Northampton City Hall, 2019.
Northampton City Hall, 2019. Credit: FILE PHOTO

NORTHAMPTON — The Charter Review Committee unanimously voted on Tuesday to recommend that the city allow noncitizens to vote in municipal elections.

“It’s one way that a local community can send, I think, a very powerful message at a time when at the federal level there’s such divisive and hateful policies,” committee chairman Stanley Moulton said of the change.

The committee is working on recommended changes to the city charter, a draft of which includes lowering the voting age to 16 and making the city clerk an appointed position.

The Pioneer Valley Workers Center brought the idea of extending voting rights to noncitizens to the committee.

By the end of the year, the committee will finalize a report with its recommended changes, which must be approved by the City Council and Mayor David Narkewicz before moving on to the state Legislature. Under state law, only U.S. citizens can vote, so the state would have to grant Northampton an exception, according to Narkewicz.

Several Massachusetts municipalities, such as Amherst, have passed measures that would allow noncitizens to vote, but the state has not granted any exceptions to the law.

At Tuesday’s meeting, Northampton resident Marc Warner told the committee to hold off on including the voting change in the recommendations because he worries it would impede the passage of the less controversial charter changes.

Sam Hopper, a committee member, addressed his concerns by saying that she has researched the process of amending a charter.

“There’s no one way to do it,” she said. “There are several ways to do it where the municipality actually gets a big say in how it moves forward. I don’t think that’s a reason to not put it forward.”

Many people spoke in support of the idea, including City Council candidates and a representative from the city’s Human Rights Commission.

Diana Sierra Becerra, a Northampton resident and Smith College lecturer, urged the council to support the measure.

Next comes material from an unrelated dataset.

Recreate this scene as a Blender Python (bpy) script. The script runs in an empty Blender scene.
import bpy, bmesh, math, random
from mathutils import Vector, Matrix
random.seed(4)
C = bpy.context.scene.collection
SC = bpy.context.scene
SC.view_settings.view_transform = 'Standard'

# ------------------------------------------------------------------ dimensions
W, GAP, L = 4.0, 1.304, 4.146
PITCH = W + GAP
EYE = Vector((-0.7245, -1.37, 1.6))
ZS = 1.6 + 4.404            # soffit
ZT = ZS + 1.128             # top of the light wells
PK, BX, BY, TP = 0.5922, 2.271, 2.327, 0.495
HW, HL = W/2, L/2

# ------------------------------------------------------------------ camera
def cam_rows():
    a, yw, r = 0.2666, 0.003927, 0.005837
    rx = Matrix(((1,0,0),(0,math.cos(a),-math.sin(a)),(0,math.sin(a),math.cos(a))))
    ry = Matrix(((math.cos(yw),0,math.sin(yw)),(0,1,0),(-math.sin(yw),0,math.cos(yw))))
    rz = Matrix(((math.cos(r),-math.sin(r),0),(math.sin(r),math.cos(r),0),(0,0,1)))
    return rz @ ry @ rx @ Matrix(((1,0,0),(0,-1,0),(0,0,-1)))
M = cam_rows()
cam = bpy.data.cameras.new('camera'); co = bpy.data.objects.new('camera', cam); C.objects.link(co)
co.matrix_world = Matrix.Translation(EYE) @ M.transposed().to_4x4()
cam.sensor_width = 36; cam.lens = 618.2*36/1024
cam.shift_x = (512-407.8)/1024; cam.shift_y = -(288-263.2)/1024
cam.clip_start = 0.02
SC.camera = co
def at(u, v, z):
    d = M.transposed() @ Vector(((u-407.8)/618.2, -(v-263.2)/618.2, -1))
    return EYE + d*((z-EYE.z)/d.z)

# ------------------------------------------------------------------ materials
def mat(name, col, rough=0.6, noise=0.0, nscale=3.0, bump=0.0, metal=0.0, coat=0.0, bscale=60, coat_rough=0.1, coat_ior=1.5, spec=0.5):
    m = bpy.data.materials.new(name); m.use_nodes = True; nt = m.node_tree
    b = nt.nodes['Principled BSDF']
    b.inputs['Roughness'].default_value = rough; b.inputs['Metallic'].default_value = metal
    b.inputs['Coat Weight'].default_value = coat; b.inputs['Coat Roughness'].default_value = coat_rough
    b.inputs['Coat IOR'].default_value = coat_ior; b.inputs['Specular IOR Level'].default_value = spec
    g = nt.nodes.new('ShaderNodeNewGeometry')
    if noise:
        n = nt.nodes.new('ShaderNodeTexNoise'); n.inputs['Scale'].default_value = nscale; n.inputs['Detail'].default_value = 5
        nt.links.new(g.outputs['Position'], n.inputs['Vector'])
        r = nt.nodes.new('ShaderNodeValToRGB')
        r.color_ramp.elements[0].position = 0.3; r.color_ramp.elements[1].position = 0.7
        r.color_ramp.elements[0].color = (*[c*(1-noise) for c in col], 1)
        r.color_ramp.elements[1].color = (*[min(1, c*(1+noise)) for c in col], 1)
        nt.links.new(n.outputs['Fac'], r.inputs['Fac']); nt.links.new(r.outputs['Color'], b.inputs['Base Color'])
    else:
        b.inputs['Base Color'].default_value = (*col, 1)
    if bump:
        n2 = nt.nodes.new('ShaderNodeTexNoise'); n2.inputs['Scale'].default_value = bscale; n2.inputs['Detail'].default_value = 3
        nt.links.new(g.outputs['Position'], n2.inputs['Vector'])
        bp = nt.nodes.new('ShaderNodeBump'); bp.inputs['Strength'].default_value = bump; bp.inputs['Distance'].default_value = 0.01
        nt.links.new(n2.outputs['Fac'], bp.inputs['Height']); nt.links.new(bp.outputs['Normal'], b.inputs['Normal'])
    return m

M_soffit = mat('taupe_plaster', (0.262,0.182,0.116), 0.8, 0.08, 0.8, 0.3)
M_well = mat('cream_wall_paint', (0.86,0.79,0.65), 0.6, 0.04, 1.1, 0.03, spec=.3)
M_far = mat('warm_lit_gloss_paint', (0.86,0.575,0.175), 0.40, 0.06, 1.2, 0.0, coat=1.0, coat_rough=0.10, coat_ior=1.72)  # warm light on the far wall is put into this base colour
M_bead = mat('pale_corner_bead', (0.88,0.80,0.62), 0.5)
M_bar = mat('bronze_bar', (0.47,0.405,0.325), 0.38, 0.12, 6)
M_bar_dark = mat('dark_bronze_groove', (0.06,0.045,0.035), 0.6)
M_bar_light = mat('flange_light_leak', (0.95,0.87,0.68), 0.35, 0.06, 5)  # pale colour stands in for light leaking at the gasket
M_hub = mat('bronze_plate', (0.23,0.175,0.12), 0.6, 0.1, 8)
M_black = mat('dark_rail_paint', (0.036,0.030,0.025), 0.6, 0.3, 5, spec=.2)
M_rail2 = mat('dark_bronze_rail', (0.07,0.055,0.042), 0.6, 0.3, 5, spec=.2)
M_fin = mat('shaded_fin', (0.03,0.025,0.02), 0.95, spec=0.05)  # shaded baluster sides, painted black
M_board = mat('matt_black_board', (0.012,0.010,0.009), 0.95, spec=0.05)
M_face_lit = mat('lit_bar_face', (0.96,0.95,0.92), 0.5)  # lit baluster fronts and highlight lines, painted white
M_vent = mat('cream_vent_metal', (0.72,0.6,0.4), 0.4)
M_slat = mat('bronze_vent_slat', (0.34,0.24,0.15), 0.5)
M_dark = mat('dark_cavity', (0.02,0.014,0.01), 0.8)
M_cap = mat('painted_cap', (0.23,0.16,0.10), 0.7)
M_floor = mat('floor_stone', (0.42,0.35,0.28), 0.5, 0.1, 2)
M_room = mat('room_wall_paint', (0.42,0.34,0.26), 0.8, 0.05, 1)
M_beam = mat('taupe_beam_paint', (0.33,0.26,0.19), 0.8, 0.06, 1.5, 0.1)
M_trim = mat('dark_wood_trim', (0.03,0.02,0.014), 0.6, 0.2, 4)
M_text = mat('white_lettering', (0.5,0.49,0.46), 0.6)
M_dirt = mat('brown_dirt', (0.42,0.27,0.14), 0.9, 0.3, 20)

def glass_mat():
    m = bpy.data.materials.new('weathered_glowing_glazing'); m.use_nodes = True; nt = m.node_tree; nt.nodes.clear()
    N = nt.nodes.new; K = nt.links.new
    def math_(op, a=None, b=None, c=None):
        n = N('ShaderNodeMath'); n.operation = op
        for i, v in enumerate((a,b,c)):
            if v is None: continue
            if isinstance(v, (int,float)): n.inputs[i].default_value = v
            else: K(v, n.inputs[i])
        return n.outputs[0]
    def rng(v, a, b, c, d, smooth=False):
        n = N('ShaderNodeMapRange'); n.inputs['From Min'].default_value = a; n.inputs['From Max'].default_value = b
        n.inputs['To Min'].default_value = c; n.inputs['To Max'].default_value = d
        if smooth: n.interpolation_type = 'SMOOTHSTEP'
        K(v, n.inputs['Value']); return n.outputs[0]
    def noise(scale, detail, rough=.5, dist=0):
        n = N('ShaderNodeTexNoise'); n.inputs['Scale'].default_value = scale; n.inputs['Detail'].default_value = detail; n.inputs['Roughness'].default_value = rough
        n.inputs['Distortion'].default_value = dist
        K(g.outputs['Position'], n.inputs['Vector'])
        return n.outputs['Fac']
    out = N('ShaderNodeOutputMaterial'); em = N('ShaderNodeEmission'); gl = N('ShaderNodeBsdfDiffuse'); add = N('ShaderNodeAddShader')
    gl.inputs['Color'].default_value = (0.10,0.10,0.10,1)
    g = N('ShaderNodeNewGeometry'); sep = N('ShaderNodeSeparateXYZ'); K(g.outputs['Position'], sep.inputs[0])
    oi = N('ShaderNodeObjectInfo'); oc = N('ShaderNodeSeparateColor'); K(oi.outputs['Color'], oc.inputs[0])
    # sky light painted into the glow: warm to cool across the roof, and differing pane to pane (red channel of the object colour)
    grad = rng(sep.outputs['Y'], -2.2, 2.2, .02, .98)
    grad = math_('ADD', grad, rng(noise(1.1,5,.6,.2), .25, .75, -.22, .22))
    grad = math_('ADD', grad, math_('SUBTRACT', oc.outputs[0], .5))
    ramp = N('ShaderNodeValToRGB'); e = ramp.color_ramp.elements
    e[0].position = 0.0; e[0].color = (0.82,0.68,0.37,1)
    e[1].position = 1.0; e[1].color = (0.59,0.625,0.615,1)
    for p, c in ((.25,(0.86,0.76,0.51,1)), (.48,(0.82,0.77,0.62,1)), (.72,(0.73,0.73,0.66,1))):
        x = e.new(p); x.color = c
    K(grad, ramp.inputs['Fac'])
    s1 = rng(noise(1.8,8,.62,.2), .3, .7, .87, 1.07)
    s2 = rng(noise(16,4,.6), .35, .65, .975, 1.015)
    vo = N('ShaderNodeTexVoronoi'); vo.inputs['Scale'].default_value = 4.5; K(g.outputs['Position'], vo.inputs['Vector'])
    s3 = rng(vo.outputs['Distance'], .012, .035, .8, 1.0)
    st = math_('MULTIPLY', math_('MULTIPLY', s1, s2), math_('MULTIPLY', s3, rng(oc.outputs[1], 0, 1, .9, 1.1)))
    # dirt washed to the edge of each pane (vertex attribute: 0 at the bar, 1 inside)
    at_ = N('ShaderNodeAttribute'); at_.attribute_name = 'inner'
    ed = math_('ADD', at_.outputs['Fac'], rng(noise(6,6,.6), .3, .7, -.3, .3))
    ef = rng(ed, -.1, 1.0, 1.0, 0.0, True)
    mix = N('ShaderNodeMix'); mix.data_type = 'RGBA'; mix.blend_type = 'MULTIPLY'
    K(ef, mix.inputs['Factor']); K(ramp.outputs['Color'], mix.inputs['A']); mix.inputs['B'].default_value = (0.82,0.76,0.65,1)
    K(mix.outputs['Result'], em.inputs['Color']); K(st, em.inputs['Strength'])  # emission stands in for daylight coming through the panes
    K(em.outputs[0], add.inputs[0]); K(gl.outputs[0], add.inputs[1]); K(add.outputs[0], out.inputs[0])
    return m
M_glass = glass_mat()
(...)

“I was undocumented from 1994 to 2012,” she said. “I obtained citizenship two years ago. I feel that as someone with that experience, I know what it’s like to live in a community or to live in a country that consistently disenfranchises you and prevents you from making decisions that directly impact your life.”

Another immigrant, who spoke in Spanish through a translator and did not give her last name, said, “Us immigrants, we are people, too — and we’re trying to live our best lives.”